▶ Provided material
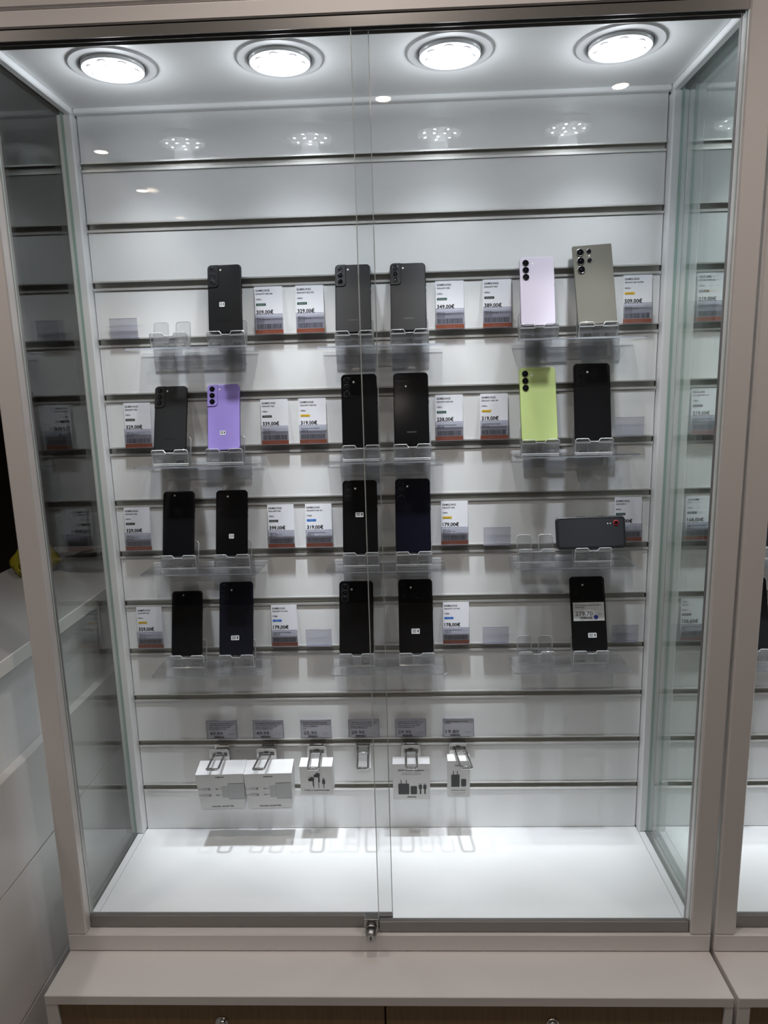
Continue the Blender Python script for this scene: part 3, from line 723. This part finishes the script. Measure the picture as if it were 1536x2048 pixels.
CARDS = [
 ('A', -.2236, 3, '309,00€', 'SAMSUNG', 'GALAXY S22 5G', '128Go', 'green', 'white 309,00€ price card right of the matt black top row phone', None),
 ('B', -.1358, 3, '329,00€', 'SAMSUNG', 'GALAXY S22 5G', '128Go', 'green', 'white 329,00€ price card left of the top row grey phones', None),
 ('C', .1603, 3, '349,00€', 'SAMSUNG', 'GALAXY S22', '128Go', 'green', 'white 349,00€ price card right of the top row grey phones', None),
 ('D', .2596, 3, '389,00€', 'SAMSUNG', 'GALAXY S23', '128Go', 'black', 'white 389,00€ price card left of the lavender phone', None),
 ('E', .5516, 3, '509,00€', 'SAMSUNG', 'GALAXY S24 ULTRA', '256Go', 'yellow', 'white 509,00€ price card right of the titanium grey phone', None),
 ('F', -.5280, 5, '329,00€', 'SAMSUNG', 'GALAXY S22', '128Go', 'black', 'white 329,00€ price card at the left of the second row', None),
 ('G', -.2243, 5, '339,00€', 'SAMSUNG', 'GALAXY S22', '128Go', 'black', 'white 339,00€ price card right of the bright purple phone', None),
 ('H', -.1405, 5, '319,00€', 'SAMSUNG', 'GALAXY A54 5G', '128Go', 'yellow', 'white 319,00€ price card with yellow badge left of second row middle phones', SM2),
 ('I', .1570, 5, '238,00€', 'SAMSUNG', 'GALAXY A53 5G', '128Go', 'green', 'white 238,00€ price card right of the silver wordmark phone', SM2),
 ('J', .2541, 5, '319,00€', 'SAMSUNG', 'GALAXY A54 5G', '128Go', 'yellow', 'white 319,00€ price card with yellow badge left of the lime phone', SM2),
 ('K', -.5500, 7, '329,00€', 'SAMSUNG', 'GALAXY S22', '128Go', 'black', 'white 329,00€ price card at the left of the third row', None),
 ('L', -.2230, 7, '399,00€', 'SAMSUNG', 'GALAXY S23', '128Go', 'black', 'white 399,00€ price card on the third row', None),
 ('M', -.1374, 7, '319,00€', 'SAMSUNG', 'GALAXY A36 5G', '128gb', 'blue', 'white 319,00€ price card with blue badge on the third row', SM2),
 ('N', .1670, 7, '179,00€', 'SAMSUNG', 'GALAXY A23', '128Go', 'yellow', 'white 179,00€ price card with yellow badge right of the navy phone', None),
 ('O', .5502, 7, '169,00€', 'SAMSUNG', 'XCOVER 5', '64Go', 'green', 'white price card partly hidden behind the sideways phone', None),
 ('P', -.5436, 9, '329,00€', 'SAMSUNG', 'GALAXY S22', '128Go', 'yellow', 'white 329,00€ price card with yellow badge at left of the bottom row', None),
 ('Q', -.2280, 9, '179,00€', 'SAMSUNG', 'GALAXY A16 4G', '128gb', 'blue', 'white 179,00€ price card with blue badge on the bottom row', SM2),
 ('R', .1687, 9, '178,00€', 'SAMSUNG', 'GALAXY A17 4G', '128gb', 'blue', 'white 178,00€ price card with blue badge on the bottom row', SM2),
 ('S', .7042, 3, '219,00€', 'REALME', 'GT MASTER 5G', '128Go', 'black', 'white 219,00€ price card highest behind the right side glass', SM2),
 ('T', .7050, 5, '219,00€', 'REALME', 'GT MASTER 5G', '128Go', 'black', 'white 219,00€ price card second highest behind the right side glass', SM2),
 ('U', .7060, 7, '164,00€', 'XIAOMI', '13T', '128Go', 'black', 'white 164,00€ price card behind the right side glass', SM2),
 ('V', .7074, 9, '138,60€', 'TCL', '20 5G', '128Go', 'black', 'white 138,60€ price card behind the right side glass', SM2)]
for i, (k, cx, n, price, brand, model, cap, cond, label, small) in enumerate(CARDS):
    card(k, cx, zn(n) + .0145 + {3: 0, 5: 0, 7: .0025, 9: .0030}[n], price, brand, model, cap, cond, label, small, i + 3)
for cx, n, d in ((-.5372, 3, 'left of the top row'), (.5442, 5, 'right of the second row'), (.2606, 7, 'on the third row beside the empty stand'), (-.1487, 9, 'bottom row, right of the 179,00€ card'), (.2587, 9, 'bottom row, right of the 178,00€ card'), (.5520, 9, 'bottom row, right of the 279.70 phone')):
    put('hold', HOLD0, (cx, 0, zn(n) + .0150 + (.003 if n == 9 else 0)), 'empty grey ticket pocket ' + d, 'ticket pocket', 'clear ticket pockets')

# ------------------------------------------------------------------ peg hooks, their labels and the boxes
HX = (-.3955, -.2820, -.1668, -.0552, .0590, .1735); HDX = (.0015, -.006, .003, .004, .001, .010)
HD = ('leftmost peg hook, carrying a travel adapter box', 'second peg hook from left, carrying a travel adapter box', 'peg hook carrying the earphone box', 'empty peg hook with shiny back plate', 'peg hook carrying the 25W adapter box', 'rightmost peg hook, carrying the narrow adapter box')
ZH = -.583
for i, x in enumerate(HX):
    t = tag(empty('peg_hook', (x, 0, ZH)), 'chrome double prong ' + HD[i], 'hook', 'chrome double prong hooks')
    g = MB(); g.bbox(-.0175, .0175, -.0062, -.0040, -.056, .0045, .0006)
    g.bbox(-.0175, .0175, -.0095, -.0040, .0040, .0062, .0006); g.bbox(-.0175, .0175, -.0062, -.0044, .0050, .0102, .0005); g.bbox(-.0175, .0175, -.0062, .0050, .0088, .0102, .0004)
    g.build('back_plate', M_CHROME, t)
    d = HDX[i]; w = .0125; yl = -.104
    path = [(-w, -.006, 0), (-w + d * .5, yl * .5, 0), (-w + d, yl + .006, .0), (-w + d + .002, yl, .002), (w + d - .002, yl, .002), (w + d, yl + .006, 0), (w + d * .5, yl * .5, 0), (w, -.006, 0)]
    MB().tube(path, .0026, 10).build('prong', M_CHROME, t)
    MB().tube([(-w + d * .25, -.030, -.0005), (w + d * .25, -.030, -.0005)], .0018, 8).build('cross_bar', M_CHROME, t)
    MB().tube([(-w + d - .001, yl + .003, .0025), (d * .99, yl - .001, .0055), (w + d + .001, yl + .003, .0025)], .0022, 8).build('end_cap', M_CHROME, t)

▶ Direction
Repeat the data exactly, without the pictures.

▶ Correct response
Continue the Blender Python script for this scene: part 3, from line 723. This part finishes the script. Measure the picture as if it were 1536x2048 pixels.
CARDS = [
 ('A', -.2236, 3, '309,00€', 'SAMSUNG', 'GALAXY S22 5G', '128Go', 'green', 'white 309,00€ price card right of the matt black top row phone', None),
 ('B', -.1358, 3, '329,00€', 'SAMSUNG', 'GALAXY S22 5G', '128Go', 'green', 'white 329,00€ price card left of the top row grey phones', None),
 ('C', .1603, 3, '349,00€', 'SAMSUNG', 'GALAXY S22', '128Go', 'green', 'white 349,00€ price card right of the top row grey phones', None),
 ('D', .2596, 3, '389,00€', 'SAMSUNG', 'GALAXY S23', '128Go', 'black', 'white 389,00€ price card left of the lavender phone', None),
 ('E', .5516, 3, '509,00€', 'SAMSUNG', 'GALAXY S24 ULTRA', '256Go', 'yellow', 'white 509,00€ price card right of the titanium grey phone', None),
 ('F', -.5280, 5, '329,00€', 'SAMSUNG', 'GALAXY S22', '128Go', 'black', 'white 329,00€ price card at the left of the second row', None),
 ('G', -.2243, 5, '339,00€', 'SAMSUNG', 'GALAXY S22', '128Go', 'black', 'white 339,00€ price card right of the bright purple phone', None),
 ('H', -.1405, 5, '319,00€', 'SAMSUNG', 'GALAXY A54 5G', '128Go', 'yellow', 'white 319,00€ price card with yellow badge left of second row middle phones', SM2),
 ('I', .1570, 5, '238,00€', 'SAMSUNG', 'GALAXY A53 5G', '128Go', 'green', 'white 238,00€ price card right of the silver wordmark phone', SM2),
 ('J', .2541, 5, '319,00€', 'SAMSUNG', 'GALAXY A54 5G', '128Go', 'yellow', 'white 319,00€ price card with yellow badge left of the lime phone', SM2),
 ('K', -.5500, 7, '329,00€', 'SAMSUNG', 'GALAXY S22', '128Go', 'black', 'white 329,00€ price card at the left of the third row', None),
 ('L', -.2230, 7, '399,00€', 'SAMSUNG', 'GALAXY S23', '128Go', 'black', 'white 399,00€ price card on the third row', None),
 ('M', -.1374, 7, '319,00€', 'SAMSUNG', 'GALAXY A36 5G', '128gb', 'blue', 'white 319,00€ price card with blue badge on the third row', SM2),
 ('N', .1670, 7, '179,00€', 'SAMSUNG', 'GALAXY A23', '128Go', 'yellow', 'white 179,00€ price card with yellow badge right of the navy phone', None),
 ('O', .5502, 7, '169,00€', 'SAMSUNG', 'XCOVER 5', '64Go', 'green', 'white price card partly hidden behind the sideways phone', None),
 ('P', -.5436, 9, '329,00€', 'SAMSUNG', 'GALAXY S22', '128Go', 'yellow', 'white 329,00€ price card with yellow badge at left of the bottom row', None),
 ('Q', -.2280, 9, '179,00€', 'SAMSUNG', 'GALAXY A16 4G', '128gb', 'blue', 'white 179,00€ price card with blue badge on the bottom row', SM2),
 ('R', .1687, 9, '178,00€', 'SAMSUNG', 'GALAXY A17 4G', '128gb', 'blue', 'white 178,00€ price card with blue badge on the bottom row', SM2),
 ('S', .7042, 3, '219,00€', 'REALME', 'GT MASTER 5G', '128Go', 'black', 'white 219,00€ price card highest behind the right side glass', SM2),
 ('T', .7050, 5, '219,00€', 'REALME', 'GT MASTER 5G', '128Go', 'black', 'white 219,00€ price card second highest behind the right side glass', SM2),
 ('U', .7060, 7, '164,00€', 'XIAOMI', '13T', '128Go', 'black', 'white 164,00€ price card behind the right side glass', SM2),
 ('V', .7074, 9, '138,60€', 'TCL', '20 5G', '128Go', 'black', 'white 138,60€ price card behind the right side glass', SM2)]
for i, (k, cx, n, price, brand, model, cap, cond, label, small) in enumerate(CARDS):
    card(k, cx, zn(n) + .0145 + {3: 0, 5: 0, 7: .0025, 9: .0030}[n], price, brand, model, cap, cond, label, small, i + 3)
for cx, n, d in ((-.5372, 3, 'left of the top row'), (.5442, 5, 'right of the second row'), (.2606, 7, 'on the third row beside the empty stand'), (-.1487, 9, 'bottom row, right of the 179,00€ card'), (.2587, 9, 'bottom row, right of the 178,00€ card'), (.5520, 9, 'bottom row, right of the 279.70 phone')):
    put('hold', HOLD0, (cx, 0, zn(n) + .0150 + (.003 if n == 9 else 0)), 'empty grey ticket pocket ' + d, 'ticket pocket', 'clear ticket pockets')

# ------------------------------------------------------------------ peg hooks, their labels and the boxes
HX = (-.3955, -.2820, -.1668, -.0552, .0590, .1735); HDX = (.0015, -.006, .003, .004, .001, .010)
HD = ('leftmost peg hook, carrying a travel adapter box', 'second peg hook from left, carrying a travel adapter box', 'peg hook carrying the earphone box', 'empty peg hook with shiny back plate', 'peg hook carrying the 25W adapter box', 'rightmost peg hook, carrying the narrow adapter box')
ZH = -.583
for i, x in enumerate(HX):
    t = tag(empty('peg_hook', (x, 0, ZH)), 'chrome double prong ' + HD[i], 'hook', 'chrome double prong hooks')
    g = MB(); g.bbox(-.0175, .0175, -.0062, -.0040, -.056, .0045, .0006)
    g.bbox(-.0175, .0175, -.0095, -.0040, .0040, .0062, .0006); g.bbox(-.0175, .0175, -.0062, -.0044, .0050, .0102, .0005); g.bbox(-.0175, .0175, -.0062, .0050, .0088, .0102, .0004)
    g.build('back_plate', M_CHROME, t)
    d = HDX[i]; w = .0125; yl = -.104
    path = [(-w, -.006, 0), (-w + d * .5, yl * .5, 0), (-w + d, yl + .006, .0), (-w + d + .002, yl, .002), (w + d - .002, yl, .002), (w + d, yl + .006, 0), (w + d * .5, yl * .5, 0), (w, -.006, 0)]
    MB().tube(path, .0026, 10).build('prong', M_CHROME, t)
    MB().tube([(-w + d * .25, -.030, -.0005), (w + d * .25, -.030, -.0005)], .0018, 8).build('cross_bar', M_CHROME, t)
    MB().tube([(-w + d - .001, yl + .003, .0025), (d * .99, yl - .001, .0055), (w + d + .001, yl + .003, .0025)], .0022, 8).build('end_cap', M_CHROME, t)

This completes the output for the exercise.